Growing Entrepreneurship: How WFP Is Empowering Women in the World’s Largest Refugee Camp

Photo: WFP/Sayed Asif Mahmud/2022
World Food Programme
Published May 18, 2022

Four years ago, shortly after hundreds of thousands of Rohingya refugees arrived in her community of Cox’s Bazar, Hason Ara received food rations from the United Nations World Food Programme (WFP). At the time, her husband – a food trader – was struggling to find any work. With rising prices, they could not afford to put food on the table for their family of eight. Hason and her husband often skipped meals so that their children could eat. Having chicken or fish was a fantasy.

In 2018, Hason Ara enrolled in a U.N. World Food Programme project designed to help the most vulnerable rural women of Cox’s Bazar start or expand their own economic ventures. The project’s goal was to increase participants’ incomes and boost their access to nutritious foods.

Hason Ara picking eggplant from farm
Photo: WFP/Sayed Asif Mahmud/2022

The WFP program aims to help women gain marketable skills and financial literacy as they start their own businesses.

She, and hundreds of other women in her community, received a $180 grant from the U.N. World Food Programme, which they used to start growing vegetables and raising livestock. Participants learned how to prepare a business plan, how to safely gather and deposit savings, and how and where they could sell any surplus. They also learned accounting and basic financial management.

Group of women harvests vegetables
Photo: WFP/Sayed Asif Mahmud/2021

Hason harvest vegetables with other women in her farming group.

“We were taught how to take care of savings, how to negotiate with buyers, and even how to protect and store our crops to prevent losses. I was taught how to deal with insects and who to call if there is an infestation,” said Hason.

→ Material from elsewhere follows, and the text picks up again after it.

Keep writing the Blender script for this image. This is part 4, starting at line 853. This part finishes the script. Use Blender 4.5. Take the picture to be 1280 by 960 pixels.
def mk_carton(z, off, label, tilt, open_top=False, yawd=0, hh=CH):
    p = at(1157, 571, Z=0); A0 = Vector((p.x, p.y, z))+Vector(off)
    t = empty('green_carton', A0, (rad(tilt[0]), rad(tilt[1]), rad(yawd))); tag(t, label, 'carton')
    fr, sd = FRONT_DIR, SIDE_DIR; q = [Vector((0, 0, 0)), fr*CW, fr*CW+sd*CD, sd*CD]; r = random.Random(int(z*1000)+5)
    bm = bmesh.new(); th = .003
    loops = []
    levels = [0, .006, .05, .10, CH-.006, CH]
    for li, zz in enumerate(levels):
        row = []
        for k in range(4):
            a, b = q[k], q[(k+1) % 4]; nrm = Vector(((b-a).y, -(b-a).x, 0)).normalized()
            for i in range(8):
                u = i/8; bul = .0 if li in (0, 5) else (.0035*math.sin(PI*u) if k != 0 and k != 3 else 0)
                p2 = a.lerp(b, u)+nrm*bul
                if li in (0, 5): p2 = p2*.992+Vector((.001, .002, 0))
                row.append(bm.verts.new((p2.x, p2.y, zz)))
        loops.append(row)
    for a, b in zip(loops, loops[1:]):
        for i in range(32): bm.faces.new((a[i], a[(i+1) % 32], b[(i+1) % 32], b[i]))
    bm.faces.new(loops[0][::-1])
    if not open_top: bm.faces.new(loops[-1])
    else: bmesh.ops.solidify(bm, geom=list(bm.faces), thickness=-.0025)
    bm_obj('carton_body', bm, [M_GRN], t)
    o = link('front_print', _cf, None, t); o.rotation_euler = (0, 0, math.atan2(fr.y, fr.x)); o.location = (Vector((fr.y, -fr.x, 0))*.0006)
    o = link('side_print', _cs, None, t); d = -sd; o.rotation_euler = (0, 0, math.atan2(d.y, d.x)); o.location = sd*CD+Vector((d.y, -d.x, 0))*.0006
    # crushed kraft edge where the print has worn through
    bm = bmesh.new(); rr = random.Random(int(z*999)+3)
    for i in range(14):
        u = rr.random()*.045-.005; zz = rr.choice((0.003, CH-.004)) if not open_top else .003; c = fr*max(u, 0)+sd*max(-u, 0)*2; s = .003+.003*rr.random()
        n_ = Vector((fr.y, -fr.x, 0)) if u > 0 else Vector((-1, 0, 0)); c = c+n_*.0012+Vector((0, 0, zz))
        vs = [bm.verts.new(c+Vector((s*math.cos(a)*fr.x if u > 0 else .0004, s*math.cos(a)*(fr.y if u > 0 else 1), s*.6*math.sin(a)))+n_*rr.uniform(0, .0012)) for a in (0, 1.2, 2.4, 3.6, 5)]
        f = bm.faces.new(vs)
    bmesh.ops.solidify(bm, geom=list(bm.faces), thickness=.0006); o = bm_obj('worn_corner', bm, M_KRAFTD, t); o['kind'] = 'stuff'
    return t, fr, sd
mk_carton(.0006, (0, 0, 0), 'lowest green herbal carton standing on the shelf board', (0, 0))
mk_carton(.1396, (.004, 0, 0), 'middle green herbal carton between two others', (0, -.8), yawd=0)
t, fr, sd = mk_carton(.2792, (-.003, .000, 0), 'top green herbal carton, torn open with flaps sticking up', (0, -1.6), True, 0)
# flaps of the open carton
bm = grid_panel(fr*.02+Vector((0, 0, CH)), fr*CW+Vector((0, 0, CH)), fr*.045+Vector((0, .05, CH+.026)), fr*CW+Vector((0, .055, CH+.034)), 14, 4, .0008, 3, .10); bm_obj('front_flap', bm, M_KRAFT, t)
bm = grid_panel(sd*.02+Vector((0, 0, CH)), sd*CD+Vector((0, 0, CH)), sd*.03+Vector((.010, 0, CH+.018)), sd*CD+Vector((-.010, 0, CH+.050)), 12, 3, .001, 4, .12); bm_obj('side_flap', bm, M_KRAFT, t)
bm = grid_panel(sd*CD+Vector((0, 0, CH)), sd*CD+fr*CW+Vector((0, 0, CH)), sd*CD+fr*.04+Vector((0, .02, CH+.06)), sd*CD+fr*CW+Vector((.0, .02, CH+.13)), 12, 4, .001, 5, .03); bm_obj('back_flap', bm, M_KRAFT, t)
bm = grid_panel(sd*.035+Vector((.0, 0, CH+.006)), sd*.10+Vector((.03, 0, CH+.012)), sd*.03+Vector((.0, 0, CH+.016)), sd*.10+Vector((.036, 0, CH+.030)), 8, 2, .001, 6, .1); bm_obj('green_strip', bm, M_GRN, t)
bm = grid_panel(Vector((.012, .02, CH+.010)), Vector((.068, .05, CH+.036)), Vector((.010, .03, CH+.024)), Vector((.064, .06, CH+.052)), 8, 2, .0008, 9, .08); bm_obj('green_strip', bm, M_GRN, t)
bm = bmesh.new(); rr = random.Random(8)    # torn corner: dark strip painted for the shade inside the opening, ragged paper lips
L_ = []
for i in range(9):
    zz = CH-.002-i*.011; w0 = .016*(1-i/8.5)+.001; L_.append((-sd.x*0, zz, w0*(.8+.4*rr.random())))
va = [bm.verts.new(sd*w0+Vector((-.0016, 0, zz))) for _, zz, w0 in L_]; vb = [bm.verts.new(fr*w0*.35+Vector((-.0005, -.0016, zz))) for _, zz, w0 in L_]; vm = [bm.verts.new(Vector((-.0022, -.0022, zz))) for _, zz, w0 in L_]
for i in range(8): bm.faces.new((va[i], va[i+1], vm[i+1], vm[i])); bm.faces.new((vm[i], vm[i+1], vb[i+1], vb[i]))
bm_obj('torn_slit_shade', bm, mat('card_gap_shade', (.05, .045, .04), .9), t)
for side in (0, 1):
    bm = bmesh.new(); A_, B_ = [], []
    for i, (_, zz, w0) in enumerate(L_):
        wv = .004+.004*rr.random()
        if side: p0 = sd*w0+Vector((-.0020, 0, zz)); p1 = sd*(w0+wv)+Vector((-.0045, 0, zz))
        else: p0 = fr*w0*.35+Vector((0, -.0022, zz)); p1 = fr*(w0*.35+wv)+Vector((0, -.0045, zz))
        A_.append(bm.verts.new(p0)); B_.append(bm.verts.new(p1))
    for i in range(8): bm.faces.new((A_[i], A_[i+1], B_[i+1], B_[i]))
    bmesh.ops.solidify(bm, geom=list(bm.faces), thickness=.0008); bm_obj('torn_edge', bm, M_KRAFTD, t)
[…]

At the start, Hason Ara’s farming group of 23 women produced an average of nearly 200 pounds of vegetables per week. Now, the average week brings in over 600 pounds.

Women sorting vegetables
Photo: WFP/Sayed Asif Mahmud/2022

Hason Ara and her fellow farming group members sort freshly collected eggplants.

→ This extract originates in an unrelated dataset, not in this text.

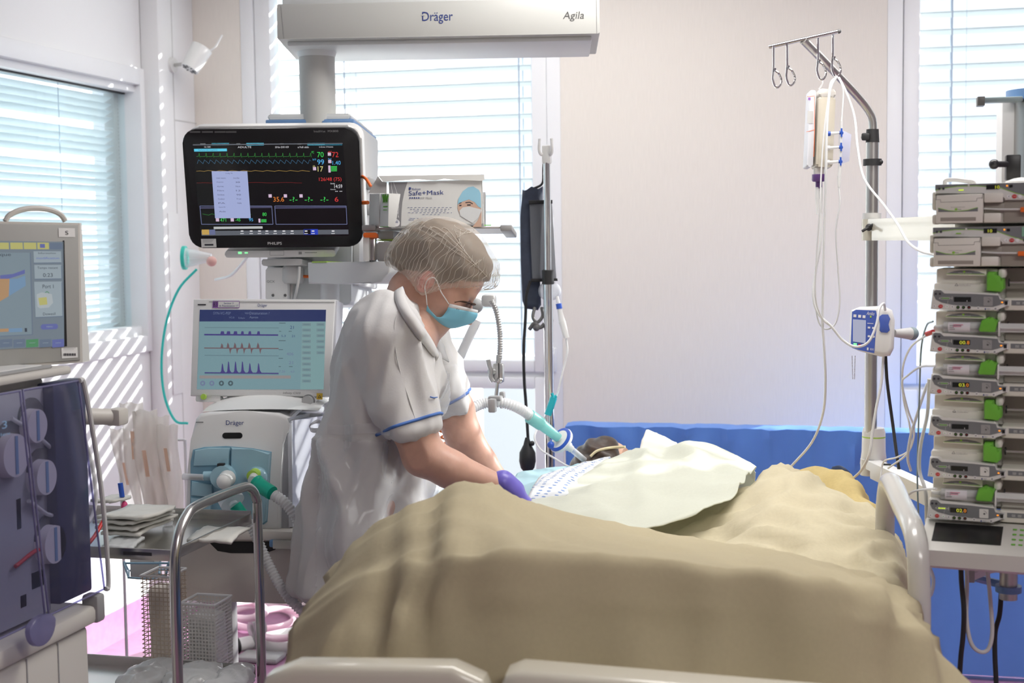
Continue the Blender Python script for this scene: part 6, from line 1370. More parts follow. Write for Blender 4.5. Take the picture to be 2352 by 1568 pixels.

“We have more land now. The land feeds us. What we cannot eat, we can sell,” she said.

The profits of Hason Ara and her group are divided equally among members. Over four years, those profits have grown steadily – allowing her to build a house, pay for the education of her six children and support her adult children’s marriages.

Hason Ara's business plan
Photo: WFP/Sayed Asif Mahmud/2022

Hason Ara displays her business plan.

“I even bought tables and chairs so my children can study at home.”

Hason Ara is now the main breadwinner of her family and no longer relies on the U.N. World Food Programme’s food assistance to feed her children. Her husband supports the farm.

Hason Ara feeds daughter
Photo: WFP/Sayed Asif Mahmud/2022

Hason Ara’s earnings helped her feed her family and send all her children to school.

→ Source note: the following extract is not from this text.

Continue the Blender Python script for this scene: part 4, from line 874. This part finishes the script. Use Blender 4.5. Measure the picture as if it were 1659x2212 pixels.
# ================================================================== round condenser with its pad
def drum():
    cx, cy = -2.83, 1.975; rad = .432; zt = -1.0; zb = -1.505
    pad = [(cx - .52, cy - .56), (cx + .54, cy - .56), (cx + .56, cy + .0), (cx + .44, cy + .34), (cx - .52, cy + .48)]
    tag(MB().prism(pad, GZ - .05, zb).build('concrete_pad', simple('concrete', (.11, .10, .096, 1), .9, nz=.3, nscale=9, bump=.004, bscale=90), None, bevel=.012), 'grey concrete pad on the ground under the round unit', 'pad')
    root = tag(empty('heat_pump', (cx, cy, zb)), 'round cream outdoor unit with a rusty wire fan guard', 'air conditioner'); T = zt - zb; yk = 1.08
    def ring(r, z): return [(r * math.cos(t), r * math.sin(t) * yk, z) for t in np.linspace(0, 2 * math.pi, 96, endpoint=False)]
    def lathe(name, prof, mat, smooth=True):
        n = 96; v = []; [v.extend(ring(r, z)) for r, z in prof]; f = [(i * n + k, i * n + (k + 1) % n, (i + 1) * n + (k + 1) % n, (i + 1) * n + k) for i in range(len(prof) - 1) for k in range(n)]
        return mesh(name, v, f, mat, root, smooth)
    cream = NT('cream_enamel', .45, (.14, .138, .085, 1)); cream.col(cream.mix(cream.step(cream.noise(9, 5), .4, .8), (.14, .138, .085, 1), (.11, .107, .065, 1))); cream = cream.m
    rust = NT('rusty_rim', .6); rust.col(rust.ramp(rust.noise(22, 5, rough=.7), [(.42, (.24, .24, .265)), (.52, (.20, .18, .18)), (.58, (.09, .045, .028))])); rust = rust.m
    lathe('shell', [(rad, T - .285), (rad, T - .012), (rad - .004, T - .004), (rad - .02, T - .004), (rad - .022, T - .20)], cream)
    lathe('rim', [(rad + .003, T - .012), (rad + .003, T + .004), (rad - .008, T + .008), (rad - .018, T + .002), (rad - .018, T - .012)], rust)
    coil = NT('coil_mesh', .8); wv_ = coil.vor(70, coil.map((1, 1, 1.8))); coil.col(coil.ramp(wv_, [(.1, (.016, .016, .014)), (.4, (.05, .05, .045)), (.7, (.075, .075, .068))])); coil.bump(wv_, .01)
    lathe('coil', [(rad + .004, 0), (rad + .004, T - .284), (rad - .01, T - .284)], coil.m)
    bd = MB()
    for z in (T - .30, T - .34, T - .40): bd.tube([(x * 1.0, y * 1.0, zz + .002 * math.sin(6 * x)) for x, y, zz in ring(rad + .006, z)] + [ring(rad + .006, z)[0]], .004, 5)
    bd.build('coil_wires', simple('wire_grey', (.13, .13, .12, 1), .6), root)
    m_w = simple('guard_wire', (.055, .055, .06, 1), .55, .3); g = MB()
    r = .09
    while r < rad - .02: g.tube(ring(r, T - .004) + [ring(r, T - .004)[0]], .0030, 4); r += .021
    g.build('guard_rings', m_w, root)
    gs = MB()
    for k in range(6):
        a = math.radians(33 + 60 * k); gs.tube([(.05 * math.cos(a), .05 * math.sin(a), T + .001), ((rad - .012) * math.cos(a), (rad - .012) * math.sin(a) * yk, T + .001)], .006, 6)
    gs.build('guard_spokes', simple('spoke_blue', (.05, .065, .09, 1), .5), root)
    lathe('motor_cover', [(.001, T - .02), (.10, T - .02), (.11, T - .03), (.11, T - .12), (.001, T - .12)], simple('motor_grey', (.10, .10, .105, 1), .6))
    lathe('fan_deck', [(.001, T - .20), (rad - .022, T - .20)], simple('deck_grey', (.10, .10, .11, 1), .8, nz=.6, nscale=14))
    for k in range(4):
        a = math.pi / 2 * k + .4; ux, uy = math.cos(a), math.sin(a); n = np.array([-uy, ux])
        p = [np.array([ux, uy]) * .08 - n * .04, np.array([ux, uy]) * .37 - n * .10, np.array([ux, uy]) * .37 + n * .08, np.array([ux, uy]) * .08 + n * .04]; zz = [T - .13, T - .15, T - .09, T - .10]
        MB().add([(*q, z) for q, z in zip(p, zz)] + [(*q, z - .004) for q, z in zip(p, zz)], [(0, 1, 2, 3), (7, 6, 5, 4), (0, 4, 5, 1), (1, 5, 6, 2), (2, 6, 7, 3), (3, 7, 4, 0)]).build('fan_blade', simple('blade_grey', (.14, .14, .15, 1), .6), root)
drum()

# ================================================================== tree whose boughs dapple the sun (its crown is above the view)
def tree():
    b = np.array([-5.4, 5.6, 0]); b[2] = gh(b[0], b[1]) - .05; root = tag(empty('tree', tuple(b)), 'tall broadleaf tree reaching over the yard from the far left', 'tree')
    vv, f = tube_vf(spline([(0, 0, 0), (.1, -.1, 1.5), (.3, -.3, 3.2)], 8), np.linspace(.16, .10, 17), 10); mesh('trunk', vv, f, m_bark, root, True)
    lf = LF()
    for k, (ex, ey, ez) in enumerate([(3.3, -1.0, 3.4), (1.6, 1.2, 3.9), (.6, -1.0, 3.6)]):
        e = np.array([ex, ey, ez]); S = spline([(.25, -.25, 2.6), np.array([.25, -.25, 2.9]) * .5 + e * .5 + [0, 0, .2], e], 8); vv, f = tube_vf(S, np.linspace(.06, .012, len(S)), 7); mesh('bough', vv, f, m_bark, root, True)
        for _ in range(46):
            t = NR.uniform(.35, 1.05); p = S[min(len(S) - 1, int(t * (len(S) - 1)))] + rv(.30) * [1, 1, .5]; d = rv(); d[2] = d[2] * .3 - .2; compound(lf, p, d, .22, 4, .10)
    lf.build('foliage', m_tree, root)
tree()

Learning new skills and finding success in her business helped Hason Ara gain confidence. She started leading community discussions, reminding other women of the importance of good nutrition and sound economic management: saving, investing and not giving up after difficulties or a bad harvest.

“Being so successful in this program built my confidence and inspired me to do more,” she said. “I have realized that I can work well, and I know that I am capable of more. People in the community respect me and often come to me to solve quarrels. I have found the confidence and courage to solve issues: If a family cannot afford to support their marriages, I help raise funds in the community to pay for it. At the same time, I often speak out to prevent the early marriages of the younger girls.”

Now, Hason Ara wants to become a community leader in her local government. “I have more ambition than in the past. I know that women can solve problems without involving a man, and I even think we are better at it.”